Studiorola has published a few quick tips on improving the quality of your Yafaray renders.
Studiorola writes:
In my opinion, one of the most useable of the free biased Global Illumination renderer is Yafaray. You can now choose to use Yafaray, either with Blender 3D or Truespace. However, Yafaray does not comes with default settings that make good renderings.
For this article, we will focus on some Yafaray settings that aid in giving reasonable results. This screenshots below pertain to Yafaray for Blender 2.4X.
Link
10 Comments
Its a bit short,
p.s. I cringe everytime yafaray is called a biased renderer, actually it can be a bit misleading to call most modern ray tracers unbiased or biased. for yafaray its biased when using photon mapping but is unbiased when using path tracing and this is a setting you can change in most ray tracers I believe.
It is possible to use Yafray to bake textures?
And it is possible to achieve results like the old radiosity thing?
Thanks!
I've written a Yafaray render plugin for DeleD some month ago.
http://www.delgine.com/forum/viewtopic.php?t=4147
Currently is does not support much material options tho.
I wonder if Yafray will be integrated in the final 2.50 version.
These were all...rather basic things
Those tips are really just basic. You can get a true insight into the methods of render settings in the Yafaray documentation on the website. Alternatively in the Yafaray forum.

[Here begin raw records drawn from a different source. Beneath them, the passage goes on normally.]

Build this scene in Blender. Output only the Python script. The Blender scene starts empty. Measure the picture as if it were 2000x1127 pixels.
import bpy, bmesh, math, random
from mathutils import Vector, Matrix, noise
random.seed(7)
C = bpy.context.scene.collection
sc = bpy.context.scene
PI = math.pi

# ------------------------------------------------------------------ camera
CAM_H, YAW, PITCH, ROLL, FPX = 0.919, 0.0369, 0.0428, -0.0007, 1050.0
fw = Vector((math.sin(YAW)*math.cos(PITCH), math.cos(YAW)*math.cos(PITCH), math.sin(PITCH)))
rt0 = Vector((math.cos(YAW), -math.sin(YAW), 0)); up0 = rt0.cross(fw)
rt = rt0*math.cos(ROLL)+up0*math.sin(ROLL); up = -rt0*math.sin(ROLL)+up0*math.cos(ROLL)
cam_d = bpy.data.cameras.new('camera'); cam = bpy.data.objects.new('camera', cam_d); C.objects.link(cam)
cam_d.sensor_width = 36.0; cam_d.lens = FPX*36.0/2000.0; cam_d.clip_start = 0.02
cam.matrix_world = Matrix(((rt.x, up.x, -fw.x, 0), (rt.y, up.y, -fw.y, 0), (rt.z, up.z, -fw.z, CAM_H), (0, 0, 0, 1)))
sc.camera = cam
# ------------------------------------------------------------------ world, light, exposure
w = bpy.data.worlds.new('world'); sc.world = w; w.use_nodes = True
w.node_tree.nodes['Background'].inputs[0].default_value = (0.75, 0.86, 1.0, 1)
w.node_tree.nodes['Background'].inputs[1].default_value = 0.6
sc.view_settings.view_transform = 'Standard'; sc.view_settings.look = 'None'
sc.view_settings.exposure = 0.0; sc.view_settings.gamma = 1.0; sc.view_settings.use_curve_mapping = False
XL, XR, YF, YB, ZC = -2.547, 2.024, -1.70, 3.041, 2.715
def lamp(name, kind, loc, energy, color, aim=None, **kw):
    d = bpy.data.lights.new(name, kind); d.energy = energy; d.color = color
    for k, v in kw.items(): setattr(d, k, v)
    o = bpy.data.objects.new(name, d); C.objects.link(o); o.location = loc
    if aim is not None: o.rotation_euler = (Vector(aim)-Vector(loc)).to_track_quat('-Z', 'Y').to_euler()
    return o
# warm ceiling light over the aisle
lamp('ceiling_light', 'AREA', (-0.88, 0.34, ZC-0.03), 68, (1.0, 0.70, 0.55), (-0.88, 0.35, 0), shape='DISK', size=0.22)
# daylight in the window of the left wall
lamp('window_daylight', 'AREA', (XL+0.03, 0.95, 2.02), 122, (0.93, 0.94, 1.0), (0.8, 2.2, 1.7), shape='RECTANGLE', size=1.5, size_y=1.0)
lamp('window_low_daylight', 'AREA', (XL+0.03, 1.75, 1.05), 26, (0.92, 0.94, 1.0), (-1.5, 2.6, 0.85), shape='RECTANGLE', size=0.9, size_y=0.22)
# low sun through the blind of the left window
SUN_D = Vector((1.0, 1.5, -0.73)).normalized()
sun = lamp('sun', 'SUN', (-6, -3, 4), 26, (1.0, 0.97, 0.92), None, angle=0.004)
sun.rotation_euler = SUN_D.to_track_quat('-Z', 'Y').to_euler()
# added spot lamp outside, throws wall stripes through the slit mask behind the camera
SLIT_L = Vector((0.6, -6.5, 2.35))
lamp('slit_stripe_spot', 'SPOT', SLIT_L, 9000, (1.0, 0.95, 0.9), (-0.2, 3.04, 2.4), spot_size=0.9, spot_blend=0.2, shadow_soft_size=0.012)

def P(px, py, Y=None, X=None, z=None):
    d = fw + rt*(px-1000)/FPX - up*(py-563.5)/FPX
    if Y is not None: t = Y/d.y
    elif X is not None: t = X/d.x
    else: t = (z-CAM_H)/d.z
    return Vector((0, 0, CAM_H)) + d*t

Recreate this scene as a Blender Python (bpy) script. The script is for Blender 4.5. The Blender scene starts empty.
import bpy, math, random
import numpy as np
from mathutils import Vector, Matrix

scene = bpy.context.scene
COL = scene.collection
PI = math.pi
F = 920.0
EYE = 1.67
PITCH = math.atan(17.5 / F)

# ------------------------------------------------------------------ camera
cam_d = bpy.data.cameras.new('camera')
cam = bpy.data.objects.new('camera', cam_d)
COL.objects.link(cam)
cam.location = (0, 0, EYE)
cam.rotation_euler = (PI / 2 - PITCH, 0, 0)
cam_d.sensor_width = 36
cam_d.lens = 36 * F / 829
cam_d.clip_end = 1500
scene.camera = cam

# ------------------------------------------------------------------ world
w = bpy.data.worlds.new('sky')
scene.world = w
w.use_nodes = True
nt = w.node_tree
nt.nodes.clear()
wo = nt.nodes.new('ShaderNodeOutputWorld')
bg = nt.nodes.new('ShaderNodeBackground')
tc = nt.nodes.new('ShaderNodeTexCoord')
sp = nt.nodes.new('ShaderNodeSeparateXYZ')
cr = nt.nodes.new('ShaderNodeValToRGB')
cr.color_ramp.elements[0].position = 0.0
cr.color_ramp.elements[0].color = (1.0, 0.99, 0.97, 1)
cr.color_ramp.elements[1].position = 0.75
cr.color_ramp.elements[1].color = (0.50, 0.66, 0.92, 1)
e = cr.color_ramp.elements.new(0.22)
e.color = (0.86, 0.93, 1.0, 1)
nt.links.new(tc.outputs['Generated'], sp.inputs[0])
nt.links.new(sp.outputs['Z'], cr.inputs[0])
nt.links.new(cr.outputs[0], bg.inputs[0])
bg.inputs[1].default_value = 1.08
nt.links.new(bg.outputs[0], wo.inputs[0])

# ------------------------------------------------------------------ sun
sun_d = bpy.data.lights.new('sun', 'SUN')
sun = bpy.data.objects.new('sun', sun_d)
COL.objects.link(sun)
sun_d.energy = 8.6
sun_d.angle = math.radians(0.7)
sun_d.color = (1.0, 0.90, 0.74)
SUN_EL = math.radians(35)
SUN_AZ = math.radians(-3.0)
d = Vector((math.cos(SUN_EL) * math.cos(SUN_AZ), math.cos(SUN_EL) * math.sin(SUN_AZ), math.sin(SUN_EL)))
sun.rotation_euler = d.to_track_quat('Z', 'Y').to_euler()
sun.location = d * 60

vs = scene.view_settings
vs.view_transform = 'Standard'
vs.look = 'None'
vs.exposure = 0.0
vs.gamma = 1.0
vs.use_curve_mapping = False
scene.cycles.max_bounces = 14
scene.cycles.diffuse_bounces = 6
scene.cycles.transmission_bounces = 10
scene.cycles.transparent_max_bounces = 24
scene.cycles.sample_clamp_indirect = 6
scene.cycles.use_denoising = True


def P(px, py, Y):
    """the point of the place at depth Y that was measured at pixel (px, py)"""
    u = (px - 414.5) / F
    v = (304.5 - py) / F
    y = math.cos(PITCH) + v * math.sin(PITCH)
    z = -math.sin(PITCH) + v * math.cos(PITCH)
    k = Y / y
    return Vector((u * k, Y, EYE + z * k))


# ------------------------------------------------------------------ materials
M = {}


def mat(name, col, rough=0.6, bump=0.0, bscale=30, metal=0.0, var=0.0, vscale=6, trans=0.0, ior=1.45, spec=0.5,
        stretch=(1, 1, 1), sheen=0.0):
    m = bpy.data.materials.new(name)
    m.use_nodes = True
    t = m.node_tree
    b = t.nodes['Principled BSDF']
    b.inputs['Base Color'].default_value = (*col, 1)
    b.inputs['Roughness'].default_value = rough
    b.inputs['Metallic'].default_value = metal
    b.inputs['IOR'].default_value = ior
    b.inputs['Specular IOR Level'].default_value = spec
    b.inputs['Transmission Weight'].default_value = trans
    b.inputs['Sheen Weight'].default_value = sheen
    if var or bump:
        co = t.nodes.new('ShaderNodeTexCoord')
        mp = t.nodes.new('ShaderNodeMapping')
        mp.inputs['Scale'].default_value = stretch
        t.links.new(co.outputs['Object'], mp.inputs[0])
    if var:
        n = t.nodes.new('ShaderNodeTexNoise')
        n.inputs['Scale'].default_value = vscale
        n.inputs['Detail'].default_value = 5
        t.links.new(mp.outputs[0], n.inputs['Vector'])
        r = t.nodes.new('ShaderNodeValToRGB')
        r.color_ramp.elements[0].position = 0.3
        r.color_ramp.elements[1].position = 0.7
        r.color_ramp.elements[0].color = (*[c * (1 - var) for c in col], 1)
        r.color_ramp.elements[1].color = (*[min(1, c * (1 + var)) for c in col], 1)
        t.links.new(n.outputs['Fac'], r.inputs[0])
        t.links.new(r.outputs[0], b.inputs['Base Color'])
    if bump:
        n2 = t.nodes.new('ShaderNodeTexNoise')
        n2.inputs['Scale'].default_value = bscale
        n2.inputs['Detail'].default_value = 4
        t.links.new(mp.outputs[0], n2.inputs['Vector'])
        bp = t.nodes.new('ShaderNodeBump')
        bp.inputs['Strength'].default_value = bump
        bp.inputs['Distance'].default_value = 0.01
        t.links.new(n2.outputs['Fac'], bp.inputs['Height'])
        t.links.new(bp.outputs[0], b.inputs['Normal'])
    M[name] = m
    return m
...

@carlinhos Integration process can be observed in GSoC thread.
@carlinhos: "I wonder if Yafray will be integrated in the final 2.50 version...."
Yes. Yafaray-Blender 2.5 Integration is one of the GSOC projects
http://www.yafaray.org/node/384
:D
Hallellujah!!!,
an useful tutorial not devoted to 2.50!!!
I can't believe!!!
Regards,
Raimon
the settings are not only basic but somewhat incorrect.
Just a high AA in one pass does not make use of Yafarays new
AA approach.
It is the trick to have low and fast AA sample and than additional
passes to clean up the rest of the noise step by step.
Mesh lights for caustics are not very efficient either.
claas is entirely correct, the first tip is not true
Increasing the number of AA Samples is an inefficient way to improve the quality of your render as every pixel is sampled many times. To remove noise/jagged edges it is a better usage of render time to increase the number of passes and decrease the threshold.
If you don't decrease the threshold very few pixels were be re-sampled and the image will remain noisy, but decrease it to >0.01 and the adaptive nature of the render will give you a smooth, fast image.